Historian and Author Tom Perry's thoughts on history and anything that comes to mind.

Wednesday, January 20, 2010

Shovels In The Ground

When you are part of something that is successful and something you know will be here long after you are gone, it is a source of great pride. I have twice had that feeling in my life. First, twenty years ago when I led the effort to preserve the Birthplace of J. E. B. Stuart and now as construction is underway to double the size of our regional history library, the Bassett Historical Center.

With tough economic times in Henry County, Virginia, and our region it is amazing that this group raised $800,000 including a $200,000 matching grant from the Harvest Foundation. I donated all the royalties from my book Images of America: Henry County Virginia and the profit the from Henry County Heritage Book will raise $50,000 for the expansion of the library that will add over 4,000 square feet to the building.

Construction crews have started pouring footings along the Smith River in Bassett, Virginia, and “The Best Little Library in Virginia” will soon begin to have four new walls creating more workspace and a meeting room for programs. There are many collections at the library with Patrick County material including mine, O. E. Pilson, Eunice Kirkman, and Lela Adams. There is material on every county in Virginia and all the surrounding North Carolina counties.

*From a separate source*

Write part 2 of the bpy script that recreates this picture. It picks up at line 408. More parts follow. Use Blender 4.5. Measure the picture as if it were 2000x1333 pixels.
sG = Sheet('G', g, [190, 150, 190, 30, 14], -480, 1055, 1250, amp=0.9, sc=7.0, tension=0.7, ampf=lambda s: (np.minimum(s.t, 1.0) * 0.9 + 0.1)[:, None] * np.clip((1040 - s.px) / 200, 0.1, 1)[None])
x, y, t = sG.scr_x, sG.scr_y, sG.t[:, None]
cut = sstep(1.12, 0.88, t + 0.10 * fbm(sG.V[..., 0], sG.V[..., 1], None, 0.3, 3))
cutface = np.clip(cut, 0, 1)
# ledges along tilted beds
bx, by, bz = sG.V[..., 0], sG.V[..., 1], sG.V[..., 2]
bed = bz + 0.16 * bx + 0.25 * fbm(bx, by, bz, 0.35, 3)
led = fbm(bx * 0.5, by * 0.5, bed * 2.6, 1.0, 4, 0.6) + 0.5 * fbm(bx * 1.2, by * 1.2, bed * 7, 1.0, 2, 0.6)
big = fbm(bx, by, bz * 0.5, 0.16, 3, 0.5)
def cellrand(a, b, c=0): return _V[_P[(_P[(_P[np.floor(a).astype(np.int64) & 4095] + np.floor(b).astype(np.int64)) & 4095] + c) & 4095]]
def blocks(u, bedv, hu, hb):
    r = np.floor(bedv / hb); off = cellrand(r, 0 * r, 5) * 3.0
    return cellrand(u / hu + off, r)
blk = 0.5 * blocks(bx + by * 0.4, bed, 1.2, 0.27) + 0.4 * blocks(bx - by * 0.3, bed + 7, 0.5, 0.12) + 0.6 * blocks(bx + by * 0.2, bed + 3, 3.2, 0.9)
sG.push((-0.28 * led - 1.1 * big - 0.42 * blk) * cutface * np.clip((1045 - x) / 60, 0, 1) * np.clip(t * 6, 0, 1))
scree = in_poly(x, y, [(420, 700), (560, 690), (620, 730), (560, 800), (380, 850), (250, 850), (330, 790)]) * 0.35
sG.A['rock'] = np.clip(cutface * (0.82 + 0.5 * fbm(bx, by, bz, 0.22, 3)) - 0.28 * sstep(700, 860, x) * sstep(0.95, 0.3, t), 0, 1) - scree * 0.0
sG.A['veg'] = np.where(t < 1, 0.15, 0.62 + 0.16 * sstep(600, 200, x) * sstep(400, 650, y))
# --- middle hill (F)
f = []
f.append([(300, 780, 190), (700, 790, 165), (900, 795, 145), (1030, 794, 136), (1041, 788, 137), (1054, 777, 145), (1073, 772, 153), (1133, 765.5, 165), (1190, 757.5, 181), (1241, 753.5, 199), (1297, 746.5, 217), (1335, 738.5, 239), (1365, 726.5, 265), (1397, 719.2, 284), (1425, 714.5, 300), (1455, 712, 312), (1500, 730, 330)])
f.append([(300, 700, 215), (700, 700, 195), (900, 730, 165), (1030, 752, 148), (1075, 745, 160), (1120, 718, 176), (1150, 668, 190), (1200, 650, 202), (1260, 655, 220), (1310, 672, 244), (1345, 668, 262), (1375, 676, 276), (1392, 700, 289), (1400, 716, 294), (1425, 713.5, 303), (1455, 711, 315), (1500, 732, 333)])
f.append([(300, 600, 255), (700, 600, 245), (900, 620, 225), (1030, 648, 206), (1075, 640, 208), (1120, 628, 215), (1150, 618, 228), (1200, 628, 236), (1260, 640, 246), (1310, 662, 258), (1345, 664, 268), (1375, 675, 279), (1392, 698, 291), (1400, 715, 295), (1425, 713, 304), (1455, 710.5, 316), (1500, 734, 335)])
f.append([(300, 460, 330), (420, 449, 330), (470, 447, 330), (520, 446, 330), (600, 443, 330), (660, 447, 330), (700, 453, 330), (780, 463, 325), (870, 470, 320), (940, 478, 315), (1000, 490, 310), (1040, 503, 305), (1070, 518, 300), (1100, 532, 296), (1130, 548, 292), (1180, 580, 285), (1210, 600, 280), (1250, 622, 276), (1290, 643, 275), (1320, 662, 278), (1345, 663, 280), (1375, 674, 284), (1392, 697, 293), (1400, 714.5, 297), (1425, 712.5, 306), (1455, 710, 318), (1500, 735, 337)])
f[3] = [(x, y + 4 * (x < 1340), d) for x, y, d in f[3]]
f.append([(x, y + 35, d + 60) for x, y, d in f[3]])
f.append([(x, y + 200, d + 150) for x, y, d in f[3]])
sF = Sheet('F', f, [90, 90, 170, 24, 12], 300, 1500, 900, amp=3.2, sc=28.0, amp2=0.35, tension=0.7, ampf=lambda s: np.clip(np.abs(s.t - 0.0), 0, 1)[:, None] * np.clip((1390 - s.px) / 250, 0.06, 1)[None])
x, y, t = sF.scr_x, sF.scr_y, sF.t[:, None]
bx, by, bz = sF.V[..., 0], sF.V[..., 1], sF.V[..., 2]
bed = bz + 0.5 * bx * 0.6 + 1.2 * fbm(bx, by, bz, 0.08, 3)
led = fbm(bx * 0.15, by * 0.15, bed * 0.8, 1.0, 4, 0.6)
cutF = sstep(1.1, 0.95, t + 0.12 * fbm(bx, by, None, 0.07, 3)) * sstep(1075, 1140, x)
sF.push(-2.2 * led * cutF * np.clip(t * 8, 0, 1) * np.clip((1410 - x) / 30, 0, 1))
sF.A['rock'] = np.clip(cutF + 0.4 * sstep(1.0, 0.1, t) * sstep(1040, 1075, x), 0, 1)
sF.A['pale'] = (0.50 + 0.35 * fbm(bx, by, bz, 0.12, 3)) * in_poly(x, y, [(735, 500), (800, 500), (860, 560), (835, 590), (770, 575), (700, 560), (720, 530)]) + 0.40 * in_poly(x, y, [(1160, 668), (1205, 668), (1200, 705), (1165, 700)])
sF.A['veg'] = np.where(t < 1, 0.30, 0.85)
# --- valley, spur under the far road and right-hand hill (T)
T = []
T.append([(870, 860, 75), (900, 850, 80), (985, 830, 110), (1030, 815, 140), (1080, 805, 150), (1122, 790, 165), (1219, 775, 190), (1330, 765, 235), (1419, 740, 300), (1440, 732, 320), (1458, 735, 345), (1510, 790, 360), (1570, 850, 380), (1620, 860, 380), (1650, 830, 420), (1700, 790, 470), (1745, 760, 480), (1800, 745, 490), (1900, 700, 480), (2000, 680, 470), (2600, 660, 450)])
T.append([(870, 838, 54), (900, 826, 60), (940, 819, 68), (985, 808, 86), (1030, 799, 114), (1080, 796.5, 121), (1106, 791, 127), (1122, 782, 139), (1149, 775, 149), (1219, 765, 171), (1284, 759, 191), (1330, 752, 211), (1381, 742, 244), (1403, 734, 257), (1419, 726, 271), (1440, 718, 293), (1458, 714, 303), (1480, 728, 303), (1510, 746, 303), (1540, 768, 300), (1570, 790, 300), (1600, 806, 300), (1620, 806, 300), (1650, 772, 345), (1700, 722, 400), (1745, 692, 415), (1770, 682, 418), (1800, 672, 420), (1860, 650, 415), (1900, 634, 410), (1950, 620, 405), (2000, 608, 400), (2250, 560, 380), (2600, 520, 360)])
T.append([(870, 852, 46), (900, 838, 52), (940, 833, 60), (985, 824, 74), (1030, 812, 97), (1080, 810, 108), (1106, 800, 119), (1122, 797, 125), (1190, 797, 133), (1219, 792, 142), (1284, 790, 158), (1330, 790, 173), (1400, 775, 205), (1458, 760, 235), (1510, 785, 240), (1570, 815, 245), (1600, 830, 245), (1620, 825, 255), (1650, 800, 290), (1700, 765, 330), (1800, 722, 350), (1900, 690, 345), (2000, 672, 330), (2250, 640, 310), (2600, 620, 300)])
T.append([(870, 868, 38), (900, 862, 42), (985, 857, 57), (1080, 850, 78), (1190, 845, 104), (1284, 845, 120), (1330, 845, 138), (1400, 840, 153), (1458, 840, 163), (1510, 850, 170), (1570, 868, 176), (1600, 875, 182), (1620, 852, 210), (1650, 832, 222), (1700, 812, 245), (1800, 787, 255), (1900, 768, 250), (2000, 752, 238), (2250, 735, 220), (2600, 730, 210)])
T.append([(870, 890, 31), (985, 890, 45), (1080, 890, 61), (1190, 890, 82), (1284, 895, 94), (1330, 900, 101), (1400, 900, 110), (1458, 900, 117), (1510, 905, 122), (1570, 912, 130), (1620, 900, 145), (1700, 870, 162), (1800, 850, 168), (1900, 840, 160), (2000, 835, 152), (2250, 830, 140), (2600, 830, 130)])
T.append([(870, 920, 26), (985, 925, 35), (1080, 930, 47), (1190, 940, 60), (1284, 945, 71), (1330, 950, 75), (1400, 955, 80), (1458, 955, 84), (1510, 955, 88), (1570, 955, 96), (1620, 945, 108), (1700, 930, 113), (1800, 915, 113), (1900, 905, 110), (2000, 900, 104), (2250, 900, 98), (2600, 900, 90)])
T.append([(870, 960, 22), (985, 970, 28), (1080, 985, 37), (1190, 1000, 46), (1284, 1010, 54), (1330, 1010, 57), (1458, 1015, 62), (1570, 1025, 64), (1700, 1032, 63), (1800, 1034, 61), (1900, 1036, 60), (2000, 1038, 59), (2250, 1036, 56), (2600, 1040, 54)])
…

Tom Perry presenting Phil Dalton of the Building Fund Committee of the Bassett Historical Center. The book Images of America: Henry County Virginia raised $25,000 for the expansion of our regional history library. James I. Robertson, Jr. of Virginia Tech came to raise money for the Bassett Historical Center in May 2009.

Read related stories from Martinsville Bulletin

The Bassett Historical Center has been called 'the best little library in Virginia'. The Center has grown considerably since we merged with Blue Ridge Regional Library in 1992. From that time through 2004, our patron count increased 1359% over a period of 13 years. Since 1998 we have had an increase of 125% per year. People from all 50 states and 9 foreign countries have visited the Center. Our family files now number 9496, local history files number 2518, and our books number 11,074.

The Historical Center's history is tied closely with the Bassett Branch Library. Both were a part of the early efforts made by members of the Bassett Garden Club, spearheaded by Mrs. Effie Noland in 1939, who dreamed of a Library for the community. In early years, the genealogy material was housed in a single file cabinet and one shelf. Until the flood of Labor Day, 1987, the material was kept in the Library basement. Immediately the need was realized by the Bassett Public Library Board to bring this material to the upper level, which necessitated a building addition. This addition was realized in November 1988, and housed the genealogy materials and the children's area. Genealogy was kept in the room that currently holds the American Indian and the Civil War material. In 1992, the Bassett Public Library had become a part of the Blue Ridge Regional Library System. The Bassett Branch was again bursting at the seams and the Board of Directors named a committee to lead a community effort to raise money to purchase the building across the street for the "regular" library. This project was completed in November 1998, leaving the genealogy materials in the original building. For a few months the staff thought it might take a very long time before all the shelves would be needed, however, collections are donated to the Center on a continuing basis and the shelves are again getting full.

The early collection consistently grew through the efforts of dedicated people such as Mrs. Effie Noland, Mrs. Shirley Brightwell Bassett, Mrs. Lelia Adams, and Mrs. Martha Jane Clark. The present-day collections are growing due to the staff and the volunteers who faithfully care for the patrons and the data on the shelves just waiting to be uncovered again. Patrons and researchers have been extremely generous with their files and books. The Center currently houses over 11,000 genealogy books, around 7000 genealogy family files, 995 genealogy files Pilson Collection, over 2500 local history files and 112 personal computer genealogy collections. Local company collections from DuPont, Tultex, Bassett-Walker, and Blue Ridge Hardware & Supply Co., are housed here. Henry County is one of the five counties in Virginia that has a Cohabitation List. Slaves were not permitted to marry legally but did have families, with the counties keeping records of which slaves were cohabitating. Also available is the "Afro-American Marriages of Henry County, Virginia,” by Harris and Millner, which would be helpful to find an ancestor dating back to the early or mid-1800's. The collection of Mr. John B. Harris, African-American educator and historian, is also housed here. Mr. Richard Gravely is responsible for the "Bicentennial Collection,” a collection of county records and loose papers found in the Henry County Courthouse, being housed here.

Researchers have visited the Historical Center from every state in the Union and from Sweden, Switzerland, South Africa, Thailand, England, Canada, Luxembourg, Taiwan, and Italy.

The information in the Historical Center focuses on 5 immediate counties in Virginia: Henry, Patrick, Floyd, Franklin, Pittsylvania; and 3 bordering counties in North Carolina: Rockingham, Surry, and Stokes.